UK Govt. ‘consistently under-estimates’ value and volume of North Sea oil & gas, says Scottish Energy Minister

 

Scottish Govt Oil and Gas Bulletin, May 2014: Cumulative-North Sea receipts to 2019
Scottish Govt Oil and Gas Bulletin, May 2014: Cumulative-North Sea receipts to 2019

Scottish Energy Minister Fergus Ewing has revealed why figures from the UK Department of Energy consistently show that the scale and value of North Sea oil and gas as being lower than figures from the Scottish Government.

The latest Oil and Gas Bulletin – published yesterday by the Scottish Government – says that the North Sea is currently experiencing high levels of investment.

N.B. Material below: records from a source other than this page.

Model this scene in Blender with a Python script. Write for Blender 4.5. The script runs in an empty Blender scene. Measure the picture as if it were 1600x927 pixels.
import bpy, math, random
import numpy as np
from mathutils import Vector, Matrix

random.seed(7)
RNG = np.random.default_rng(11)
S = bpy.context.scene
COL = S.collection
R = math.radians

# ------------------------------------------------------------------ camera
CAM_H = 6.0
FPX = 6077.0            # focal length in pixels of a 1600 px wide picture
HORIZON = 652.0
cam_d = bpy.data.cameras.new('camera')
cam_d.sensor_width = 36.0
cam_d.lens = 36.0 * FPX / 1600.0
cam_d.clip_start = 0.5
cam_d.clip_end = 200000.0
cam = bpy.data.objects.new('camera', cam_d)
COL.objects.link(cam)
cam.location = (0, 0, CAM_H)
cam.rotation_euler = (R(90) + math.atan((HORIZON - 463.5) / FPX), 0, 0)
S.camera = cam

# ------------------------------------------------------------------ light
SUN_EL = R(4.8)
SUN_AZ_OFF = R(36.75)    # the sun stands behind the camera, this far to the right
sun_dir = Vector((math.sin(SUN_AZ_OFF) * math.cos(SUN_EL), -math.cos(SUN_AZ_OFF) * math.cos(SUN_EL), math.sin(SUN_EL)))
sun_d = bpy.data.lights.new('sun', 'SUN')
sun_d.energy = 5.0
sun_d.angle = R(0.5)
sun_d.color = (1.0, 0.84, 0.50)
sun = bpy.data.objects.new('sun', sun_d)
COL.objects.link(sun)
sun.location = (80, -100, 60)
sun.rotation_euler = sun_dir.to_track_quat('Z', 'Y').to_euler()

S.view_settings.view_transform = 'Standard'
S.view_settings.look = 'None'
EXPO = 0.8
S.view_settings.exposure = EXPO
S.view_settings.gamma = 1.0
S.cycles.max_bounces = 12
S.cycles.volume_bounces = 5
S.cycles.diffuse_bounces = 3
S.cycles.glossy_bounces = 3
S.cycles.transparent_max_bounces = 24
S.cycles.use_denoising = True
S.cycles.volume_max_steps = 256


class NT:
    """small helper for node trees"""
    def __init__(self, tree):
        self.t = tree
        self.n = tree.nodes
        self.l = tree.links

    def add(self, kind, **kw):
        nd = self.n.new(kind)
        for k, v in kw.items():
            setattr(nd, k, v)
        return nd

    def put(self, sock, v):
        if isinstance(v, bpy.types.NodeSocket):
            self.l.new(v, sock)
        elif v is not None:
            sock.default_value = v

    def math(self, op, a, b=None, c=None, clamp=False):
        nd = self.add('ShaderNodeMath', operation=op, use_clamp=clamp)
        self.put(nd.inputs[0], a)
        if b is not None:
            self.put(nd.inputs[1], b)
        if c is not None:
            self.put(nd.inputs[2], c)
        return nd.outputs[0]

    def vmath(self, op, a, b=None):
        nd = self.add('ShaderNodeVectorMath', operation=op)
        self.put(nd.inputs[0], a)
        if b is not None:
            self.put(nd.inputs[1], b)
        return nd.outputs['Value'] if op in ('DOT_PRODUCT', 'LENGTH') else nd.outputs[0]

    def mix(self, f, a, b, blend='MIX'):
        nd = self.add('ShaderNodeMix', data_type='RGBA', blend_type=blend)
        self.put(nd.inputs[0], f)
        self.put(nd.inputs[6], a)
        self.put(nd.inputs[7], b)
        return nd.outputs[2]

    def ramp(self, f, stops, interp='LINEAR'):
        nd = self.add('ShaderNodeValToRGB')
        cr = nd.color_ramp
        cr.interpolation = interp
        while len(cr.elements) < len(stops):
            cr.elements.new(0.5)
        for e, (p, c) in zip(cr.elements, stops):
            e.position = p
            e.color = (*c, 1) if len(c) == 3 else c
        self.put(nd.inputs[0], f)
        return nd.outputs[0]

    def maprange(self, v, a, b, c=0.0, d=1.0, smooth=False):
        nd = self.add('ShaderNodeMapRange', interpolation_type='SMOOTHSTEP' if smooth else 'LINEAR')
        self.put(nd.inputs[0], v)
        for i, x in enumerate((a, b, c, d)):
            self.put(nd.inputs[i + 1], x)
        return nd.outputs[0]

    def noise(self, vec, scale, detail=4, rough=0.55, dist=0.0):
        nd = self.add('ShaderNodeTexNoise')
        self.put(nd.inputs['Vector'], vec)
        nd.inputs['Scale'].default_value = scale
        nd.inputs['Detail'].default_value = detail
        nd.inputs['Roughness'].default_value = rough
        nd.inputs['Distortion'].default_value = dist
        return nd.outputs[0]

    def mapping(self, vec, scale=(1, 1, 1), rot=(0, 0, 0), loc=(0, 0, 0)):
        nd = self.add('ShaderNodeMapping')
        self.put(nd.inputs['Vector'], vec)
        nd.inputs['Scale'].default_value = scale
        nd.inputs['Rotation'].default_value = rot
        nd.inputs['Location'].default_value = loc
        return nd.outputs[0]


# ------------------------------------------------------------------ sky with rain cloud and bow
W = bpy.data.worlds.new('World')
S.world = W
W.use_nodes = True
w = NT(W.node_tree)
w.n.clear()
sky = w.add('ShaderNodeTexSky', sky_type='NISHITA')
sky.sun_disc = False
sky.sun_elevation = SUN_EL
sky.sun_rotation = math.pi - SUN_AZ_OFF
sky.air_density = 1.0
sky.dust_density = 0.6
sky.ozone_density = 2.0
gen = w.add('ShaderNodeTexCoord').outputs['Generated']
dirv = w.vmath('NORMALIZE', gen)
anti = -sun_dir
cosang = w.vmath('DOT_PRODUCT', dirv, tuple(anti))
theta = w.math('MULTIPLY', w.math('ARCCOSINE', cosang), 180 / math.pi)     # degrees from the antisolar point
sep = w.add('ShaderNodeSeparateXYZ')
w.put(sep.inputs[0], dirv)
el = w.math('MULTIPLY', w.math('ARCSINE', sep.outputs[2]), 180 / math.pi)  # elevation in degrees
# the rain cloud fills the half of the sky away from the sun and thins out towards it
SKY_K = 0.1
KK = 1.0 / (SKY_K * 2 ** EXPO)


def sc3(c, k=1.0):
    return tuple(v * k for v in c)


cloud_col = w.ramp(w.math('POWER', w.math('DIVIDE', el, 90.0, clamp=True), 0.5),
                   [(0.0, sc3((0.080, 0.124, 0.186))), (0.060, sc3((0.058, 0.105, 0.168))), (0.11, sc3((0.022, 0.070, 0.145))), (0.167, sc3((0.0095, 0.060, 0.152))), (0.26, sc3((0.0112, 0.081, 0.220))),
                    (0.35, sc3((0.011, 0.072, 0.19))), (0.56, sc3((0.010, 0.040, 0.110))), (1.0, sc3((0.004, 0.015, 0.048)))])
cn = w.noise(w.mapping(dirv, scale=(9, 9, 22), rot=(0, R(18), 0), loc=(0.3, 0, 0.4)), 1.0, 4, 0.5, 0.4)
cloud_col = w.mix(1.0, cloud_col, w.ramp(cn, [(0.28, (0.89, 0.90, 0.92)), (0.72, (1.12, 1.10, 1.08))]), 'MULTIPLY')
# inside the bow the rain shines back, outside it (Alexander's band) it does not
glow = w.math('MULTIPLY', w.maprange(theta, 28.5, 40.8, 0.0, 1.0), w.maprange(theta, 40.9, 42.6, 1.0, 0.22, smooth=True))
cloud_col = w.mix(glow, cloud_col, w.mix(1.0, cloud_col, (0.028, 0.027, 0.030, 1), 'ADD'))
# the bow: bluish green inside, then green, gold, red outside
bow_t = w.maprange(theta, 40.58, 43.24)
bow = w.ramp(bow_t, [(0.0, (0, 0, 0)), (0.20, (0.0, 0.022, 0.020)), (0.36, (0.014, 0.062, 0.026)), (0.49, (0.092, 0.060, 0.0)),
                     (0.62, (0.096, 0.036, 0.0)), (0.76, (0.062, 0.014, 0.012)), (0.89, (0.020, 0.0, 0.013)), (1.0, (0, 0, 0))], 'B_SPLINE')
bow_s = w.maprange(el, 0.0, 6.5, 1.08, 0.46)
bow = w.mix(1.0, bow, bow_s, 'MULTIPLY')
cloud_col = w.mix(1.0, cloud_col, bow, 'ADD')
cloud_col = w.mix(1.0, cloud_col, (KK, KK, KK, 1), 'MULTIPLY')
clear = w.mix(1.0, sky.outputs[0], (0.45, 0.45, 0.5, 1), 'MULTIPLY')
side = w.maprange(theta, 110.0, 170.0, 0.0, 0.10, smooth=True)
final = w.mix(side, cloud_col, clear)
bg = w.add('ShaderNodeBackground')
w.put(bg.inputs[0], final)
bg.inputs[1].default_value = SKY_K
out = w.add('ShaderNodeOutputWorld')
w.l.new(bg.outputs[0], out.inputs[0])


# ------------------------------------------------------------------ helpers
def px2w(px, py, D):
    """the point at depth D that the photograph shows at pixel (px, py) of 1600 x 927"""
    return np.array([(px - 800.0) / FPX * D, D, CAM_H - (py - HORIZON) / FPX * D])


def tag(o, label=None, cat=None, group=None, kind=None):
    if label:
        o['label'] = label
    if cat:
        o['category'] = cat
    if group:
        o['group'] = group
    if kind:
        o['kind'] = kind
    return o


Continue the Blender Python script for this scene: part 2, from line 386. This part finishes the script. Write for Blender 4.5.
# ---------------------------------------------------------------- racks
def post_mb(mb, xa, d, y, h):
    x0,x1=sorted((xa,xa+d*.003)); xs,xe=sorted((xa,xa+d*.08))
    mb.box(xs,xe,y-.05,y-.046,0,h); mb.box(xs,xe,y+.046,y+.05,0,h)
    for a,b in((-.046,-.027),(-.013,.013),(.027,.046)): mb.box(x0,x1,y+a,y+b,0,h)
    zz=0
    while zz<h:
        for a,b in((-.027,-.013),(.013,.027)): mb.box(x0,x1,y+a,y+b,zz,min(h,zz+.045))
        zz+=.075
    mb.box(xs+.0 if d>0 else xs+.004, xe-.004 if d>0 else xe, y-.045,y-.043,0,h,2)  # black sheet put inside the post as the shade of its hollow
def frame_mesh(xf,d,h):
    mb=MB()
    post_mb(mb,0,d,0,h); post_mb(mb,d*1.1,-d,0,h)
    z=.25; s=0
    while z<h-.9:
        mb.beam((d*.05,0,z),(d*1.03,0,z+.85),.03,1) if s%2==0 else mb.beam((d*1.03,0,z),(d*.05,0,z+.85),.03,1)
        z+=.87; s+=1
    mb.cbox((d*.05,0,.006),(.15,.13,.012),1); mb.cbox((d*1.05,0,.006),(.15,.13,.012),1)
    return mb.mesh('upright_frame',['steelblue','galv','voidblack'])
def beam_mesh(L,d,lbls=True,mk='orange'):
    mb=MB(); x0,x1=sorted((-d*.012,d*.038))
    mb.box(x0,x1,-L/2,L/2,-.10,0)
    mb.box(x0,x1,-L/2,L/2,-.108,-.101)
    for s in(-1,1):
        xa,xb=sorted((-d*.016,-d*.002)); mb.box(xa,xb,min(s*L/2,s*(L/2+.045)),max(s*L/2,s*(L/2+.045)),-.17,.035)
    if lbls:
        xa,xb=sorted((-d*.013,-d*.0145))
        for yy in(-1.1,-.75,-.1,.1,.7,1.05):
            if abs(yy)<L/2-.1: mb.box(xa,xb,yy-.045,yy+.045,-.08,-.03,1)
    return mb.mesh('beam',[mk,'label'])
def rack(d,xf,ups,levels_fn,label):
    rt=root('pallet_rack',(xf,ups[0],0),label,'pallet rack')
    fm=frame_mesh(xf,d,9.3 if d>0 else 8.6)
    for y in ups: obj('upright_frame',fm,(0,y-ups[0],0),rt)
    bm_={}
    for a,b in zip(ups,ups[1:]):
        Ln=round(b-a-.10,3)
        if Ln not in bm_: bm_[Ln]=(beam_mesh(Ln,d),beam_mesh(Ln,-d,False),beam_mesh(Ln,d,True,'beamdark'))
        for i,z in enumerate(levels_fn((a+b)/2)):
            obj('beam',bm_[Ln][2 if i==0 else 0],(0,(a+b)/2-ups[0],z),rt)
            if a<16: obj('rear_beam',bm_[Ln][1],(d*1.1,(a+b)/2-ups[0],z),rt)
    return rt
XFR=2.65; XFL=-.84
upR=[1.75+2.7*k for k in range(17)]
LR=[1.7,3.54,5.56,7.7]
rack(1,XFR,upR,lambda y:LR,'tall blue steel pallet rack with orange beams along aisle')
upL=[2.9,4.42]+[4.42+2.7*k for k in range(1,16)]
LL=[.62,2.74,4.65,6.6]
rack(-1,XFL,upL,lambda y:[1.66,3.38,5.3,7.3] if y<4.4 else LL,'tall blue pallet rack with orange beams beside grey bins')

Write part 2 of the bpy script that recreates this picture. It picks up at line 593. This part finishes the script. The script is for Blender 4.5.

A number of large fields, including Golden Eagle and Mariner are currently in development and recent changes to field allowances and technological improvements have allowed a number of marginal developments to secure investment funding.

Investment in maintenance and asset integrity has also increased in recent years as companies seek to extend the operating lives of existing facilities. As a result of these new developments coming onstream, and improved production efficiency at existing facilities, the industry expects production in the North Sea to increase in the coming years.

The Bulletin accepts that in the short-term, the levels of investment observed in the industry have depressed North Sea tax receipts. Temporary shutdowns in a number of fields in 2012 and 2013 have also put downward pressure on tax receipts.

However, in the coming years, investment spend is expected to return to more ‘normal’ levels and production is forecast to rise. Both these trends will help to increase tax receipts. However, any such forecasts are sensitive to the assumptions used. Under all the scenarios considered above, Scottish oil and gas production is expected to remain a significant source of tax revenue in the coming years.

The UK Government Department for Energy and Climate Change (DECC) also publish forecasts of North Sea production to 2019. They predict that production will remain broadly stable at 2013 levels over the next six years.

But the Scottish Government Oil and Gas Bulletin explains:

“DECC’s forecasts are also based on field level data provided by operators. DECC incorporates its own judgement about future uptime and project slippages and applies “very significant negative contingencies to the aggregate figures”. These adjustments are likely to explain the difference between DECC’s forecasts and those reported by the industry.”

In contrast, key results published yesterday in the Scottish Government Oil and Gas Bulletin show:

  • The North Sea has seen very high levels of investment in recent years, with capital spending reaching £14.4 billion in 2013. This has been accompanied by a drop in production, reflecting a long-term downward trend in base production and unplanned stoppages at a number of fields. These factors have put downward pressure on North Sea tax receipts.
  • Industry forecasts suggest that production should start to improve from 2014. The latest Index of Production statistics show that output from oil and gas extraction in February and March 2014 was approximately 3% higher than in the same months last year. Oil and Gas UK’s central projection is for production to increase by 14% between 2013 and 2018. Investment levels are also expected to moderate in the coming years as a number of major projects are completed.
  •  A range of scenarios for the outlook of Scottish North Sea tax revenues are presented in the second half of the Bulletin. The forecasts are sensitive to the assumptions used. Based on a range of assumptions about future production, prices and costs, cumulative Scottish North Sea receipts could be as much as £39 billion in the five years to 2018-19.

Commenting on the bulletin, Finance Secretary John Swinney said: “Using the industry estimates of production and realistic oil prices it is clear that Scotland’s oil industry will continue to make a valuable contribution to our public finances for many years to come.

“As the industry recovers from UK tax changes, invests in new fields and extends the life of existing fields, revenues will begin to rise again.

“Oil and Gas UK’s central forecast is for production to increase by approximately 14% between 2013 and 2018.

“The figures published today show that Scotland’s finances in 2016/17 will be in a strong position and future Scottish Governments will have the opportunity to start an oil savings fund from the point of independence.